* **Written task**
Beginning with the first line, set down every line through the one containing "sc.camera = cam", exactly as it appears, but not the pictures.

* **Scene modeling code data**
---*---

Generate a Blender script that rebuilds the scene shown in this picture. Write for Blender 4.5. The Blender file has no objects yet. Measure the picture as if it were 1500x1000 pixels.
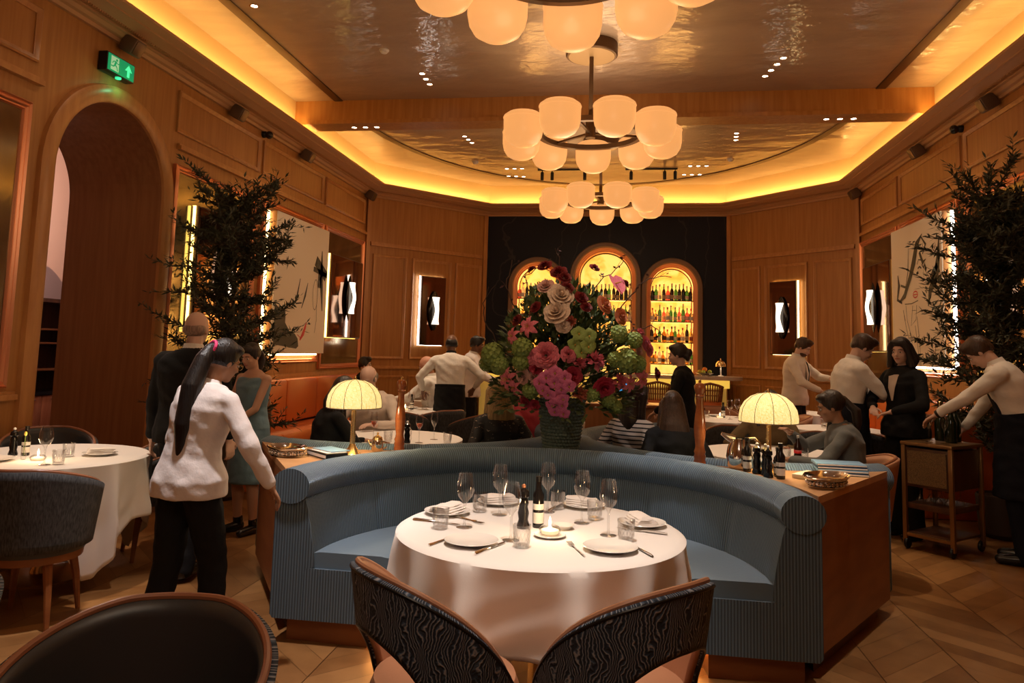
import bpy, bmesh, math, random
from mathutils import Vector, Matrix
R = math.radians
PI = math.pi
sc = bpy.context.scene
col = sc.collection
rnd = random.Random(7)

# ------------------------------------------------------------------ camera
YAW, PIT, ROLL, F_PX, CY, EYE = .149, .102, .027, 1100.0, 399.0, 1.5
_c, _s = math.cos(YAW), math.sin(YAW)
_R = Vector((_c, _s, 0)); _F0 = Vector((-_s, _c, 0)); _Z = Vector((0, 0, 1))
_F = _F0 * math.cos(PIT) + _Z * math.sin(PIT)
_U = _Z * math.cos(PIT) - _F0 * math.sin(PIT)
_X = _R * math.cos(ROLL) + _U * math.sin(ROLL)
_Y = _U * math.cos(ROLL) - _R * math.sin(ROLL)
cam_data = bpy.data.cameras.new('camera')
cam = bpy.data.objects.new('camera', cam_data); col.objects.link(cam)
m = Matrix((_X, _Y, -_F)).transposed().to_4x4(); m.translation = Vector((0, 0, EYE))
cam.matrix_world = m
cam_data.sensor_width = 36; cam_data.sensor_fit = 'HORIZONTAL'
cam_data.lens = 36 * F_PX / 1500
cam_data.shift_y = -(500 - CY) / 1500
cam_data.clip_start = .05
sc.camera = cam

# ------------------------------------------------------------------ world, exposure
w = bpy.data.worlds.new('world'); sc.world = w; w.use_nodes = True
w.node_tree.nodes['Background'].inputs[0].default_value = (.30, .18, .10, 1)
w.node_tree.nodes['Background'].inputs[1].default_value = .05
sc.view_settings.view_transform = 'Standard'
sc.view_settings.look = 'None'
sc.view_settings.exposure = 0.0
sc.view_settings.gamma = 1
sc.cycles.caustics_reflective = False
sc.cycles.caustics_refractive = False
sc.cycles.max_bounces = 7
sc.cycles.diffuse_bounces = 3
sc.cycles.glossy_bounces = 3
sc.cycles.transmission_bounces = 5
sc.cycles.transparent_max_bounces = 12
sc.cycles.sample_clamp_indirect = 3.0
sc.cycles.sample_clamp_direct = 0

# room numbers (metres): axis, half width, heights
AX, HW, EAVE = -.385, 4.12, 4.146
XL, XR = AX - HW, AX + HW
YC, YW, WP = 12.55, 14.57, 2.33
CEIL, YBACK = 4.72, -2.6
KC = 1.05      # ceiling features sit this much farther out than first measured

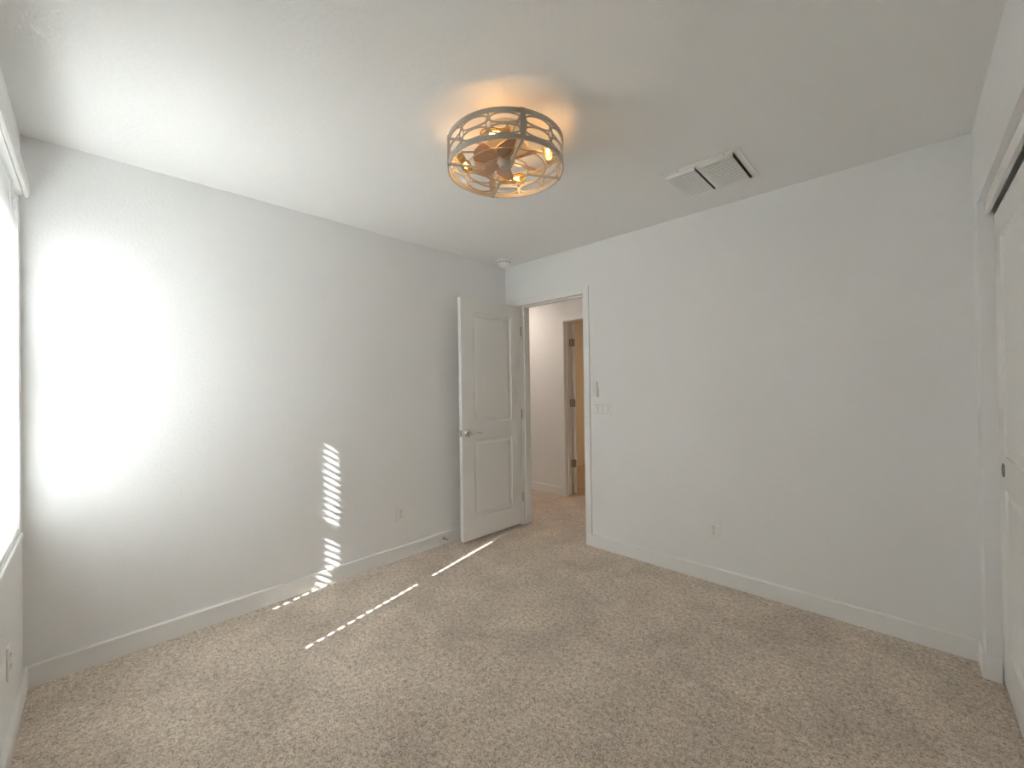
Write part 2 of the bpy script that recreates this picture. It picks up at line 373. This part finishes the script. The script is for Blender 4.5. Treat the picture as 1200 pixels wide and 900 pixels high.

---*---

* **Result of this exercise**
Generate a Blender script that rebuilds the scene shown in this picture. Write for Blender 4.5. The Blender file has no objects yet. Measure the picture as if it were 1500x1000 pixels.
import bpy, bmesh, math, random
from mathutils import Vector, Matrix
R = math.radians
PI = math.pi
sc = bpy.context.scene
col = sc.collection
rnd = random.Random(7)

# ------------------------------------------------------------------ camera
YAW, PIT, ROLL, F_PX, CY, EYE = .149, .102, .027, 1100.0, 399.0, 1.5
_c, _s = math.cos(YAW), math.sin(YAW)
_R = Vector((_c, _s, 0)); _F0 = Vector((-_s, _c, 0)); _Z = Vector((0, 0, 1))
_F = _F0 * math.cos(PIT) + _Z * math.sin(PIT)
_U = _Z * math.cos(PIT) - _F0 * math.sin(PIT)
_X = _R * math.cos(ROLL) + _U * math.sin(ROLL)
_Y = _U * math.cos(ROLL) - _R * math.sin(ROLL)
cam_data = bpy.data.cameras.new('camera')
cam = bpy.data.objects.new('camera', cam_data); col.objects.link(cam)
m = Matrix((_X, _Y, -_F)).transposed().to_4x4(); m.translation = Vector((0, 0, EYE))
cam.matrix_world = m
cam_data.sensor_width = 36; cam_data.sensor_fit = 'HORIZONTAL'
cam_data.lens = 36 * F_PX / 1500
cam_data.shift_y = -(500 - CY) / 1500
cam_data.clip_start = .05
sc.camera = cam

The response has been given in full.